その後こうした風潮は益々強くなり、日露戦争後に商工大臣になった清浦奎吾などは『全ての企業がM&Aによって国際競争力をつけるべきである』とまで語ったほどです。
こうした流れの背後には2つの理由があります。
第一は、競合する中国やインドの紡績産業の台頭によって日本の当時の主力産業であった紡績業が競争力を失い、輸出が頭打ちになったことです。加えて日清戦争後の原料価格の高騰に加え、賃金の上昇により国内生産のコストがあがったことも痛手でした。
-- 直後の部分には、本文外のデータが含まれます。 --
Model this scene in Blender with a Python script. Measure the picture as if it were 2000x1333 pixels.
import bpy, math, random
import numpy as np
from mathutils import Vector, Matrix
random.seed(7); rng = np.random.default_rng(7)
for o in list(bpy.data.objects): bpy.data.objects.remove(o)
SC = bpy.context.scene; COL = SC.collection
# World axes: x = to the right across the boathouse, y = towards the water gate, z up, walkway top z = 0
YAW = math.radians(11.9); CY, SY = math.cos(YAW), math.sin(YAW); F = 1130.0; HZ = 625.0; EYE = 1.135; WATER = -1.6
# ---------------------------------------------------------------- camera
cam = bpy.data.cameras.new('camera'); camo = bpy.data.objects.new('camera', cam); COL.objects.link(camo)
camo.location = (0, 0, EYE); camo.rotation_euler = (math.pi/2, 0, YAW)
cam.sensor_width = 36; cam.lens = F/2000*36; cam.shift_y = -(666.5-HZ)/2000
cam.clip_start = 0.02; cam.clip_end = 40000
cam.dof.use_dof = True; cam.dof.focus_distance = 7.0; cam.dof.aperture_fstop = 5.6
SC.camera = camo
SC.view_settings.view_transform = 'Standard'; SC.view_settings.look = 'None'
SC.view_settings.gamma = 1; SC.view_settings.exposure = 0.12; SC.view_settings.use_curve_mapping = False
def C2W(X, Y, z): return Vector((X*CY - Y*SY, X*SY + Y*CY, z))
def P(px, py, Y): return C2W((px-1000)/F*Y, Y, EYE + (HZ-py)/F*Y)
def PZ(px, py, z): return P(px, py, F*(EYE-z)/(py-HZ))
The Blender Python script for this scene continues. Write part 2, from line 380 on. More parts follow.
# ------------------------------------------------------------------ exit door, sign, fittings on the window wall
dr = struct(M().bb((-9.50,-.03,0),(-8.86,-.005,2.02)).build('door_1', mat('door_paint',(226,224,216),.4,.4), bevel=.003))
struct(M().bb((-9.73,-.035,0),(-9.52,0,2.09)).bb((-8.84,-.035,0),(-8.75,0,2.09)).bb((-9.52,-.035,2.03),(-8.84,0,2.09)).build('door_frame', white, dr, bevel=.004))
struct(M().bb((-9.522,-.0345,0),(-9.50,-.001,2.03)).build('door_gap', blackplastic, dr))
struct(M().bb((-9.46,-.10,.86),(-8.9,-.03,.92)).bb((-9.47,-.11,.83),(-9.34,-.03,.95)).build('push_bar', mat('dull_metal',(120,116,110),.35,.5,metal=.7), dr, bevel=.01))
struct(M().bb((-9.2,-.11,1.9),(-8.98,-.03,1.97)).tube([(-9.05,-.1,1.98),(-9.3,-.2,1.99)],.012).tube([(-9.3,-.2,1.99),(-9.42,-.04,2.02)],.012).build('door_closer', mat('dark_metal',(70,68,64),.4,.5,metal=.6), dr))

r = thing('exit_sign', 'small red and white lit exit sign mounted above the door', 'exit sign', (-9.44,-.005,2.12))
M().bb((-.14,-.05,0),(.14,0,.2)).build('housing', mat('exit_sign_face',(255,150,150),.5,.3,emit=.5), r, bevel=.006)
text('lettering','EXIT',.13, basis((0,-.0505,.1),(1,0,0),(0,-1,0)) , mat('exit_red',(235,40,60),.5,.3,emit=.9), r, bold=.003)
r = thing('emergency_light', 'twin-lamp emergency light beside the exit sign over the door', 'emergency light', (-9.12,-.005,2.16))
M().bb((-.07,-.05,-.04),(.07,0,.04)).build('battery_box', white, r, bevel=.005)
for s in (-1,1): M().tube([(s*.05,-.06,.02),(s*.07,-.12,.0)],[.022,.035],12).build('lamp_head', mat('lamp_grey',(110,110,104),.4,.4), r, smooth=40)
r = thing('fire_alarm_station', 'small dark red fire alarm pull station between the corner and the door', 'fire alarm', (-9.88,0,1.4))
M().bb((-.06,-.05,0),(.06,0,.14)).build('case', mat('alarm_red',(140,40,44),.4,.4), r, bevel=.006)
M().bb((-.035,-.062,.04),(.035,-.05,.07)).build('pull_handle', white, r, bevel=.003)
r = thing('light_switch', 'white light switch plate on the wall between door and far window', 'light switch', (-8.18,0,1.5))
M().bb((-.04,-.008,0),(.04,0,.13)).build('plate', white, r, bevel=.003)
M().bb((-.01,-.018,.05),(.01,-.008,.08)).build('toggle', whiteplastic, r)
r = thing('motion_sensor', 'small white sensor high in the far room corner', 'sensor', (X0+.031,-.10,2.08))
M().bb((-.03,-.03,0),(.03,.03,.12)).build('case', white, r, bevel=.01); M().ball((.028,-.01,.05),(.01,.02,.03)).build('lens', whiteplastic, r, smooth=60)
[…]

まるで現代の日本を見ているようですが、当時の経営者がこの難局を打破する方法として選んだ道がM&Aだったのです。
そんなわけで最初のM&Aブームはまず紡績業で起こりました。
現在残っている記録によると、1939年まで少なくとも鐘淵鐘紡(カネボウ)が20件、富士瓦斯紡績14件、王子製紙13件、東洋紡績13件のM&Aを行ったと記されています。
ことに鐘淵紡績は1900年の不況時に、再生型M&Aによって九州紡績、中津紡績、博多紡績を次々と合併、九州のマーケットを完全に手中に収め、わずか10年間で其の規模を21万鐘から46万鐘にまで拡大させました。
こうしたM&Aのは概ね大きな成果を収め、特に不景気下でM&Aを活用して巨大化した鐘淵紡績は、一時日本最大の企業になるまでになったのです。
明治初期に数百社存在した紡績企業は昭和初期にはほぼ6大企業に集約されました。こうしてM&Aによって強化された戦前日本の紡績業は世界最強を誇り、1936年にはイギリスを抜いて世界シェアトップとなるまで発展するまでになったのです。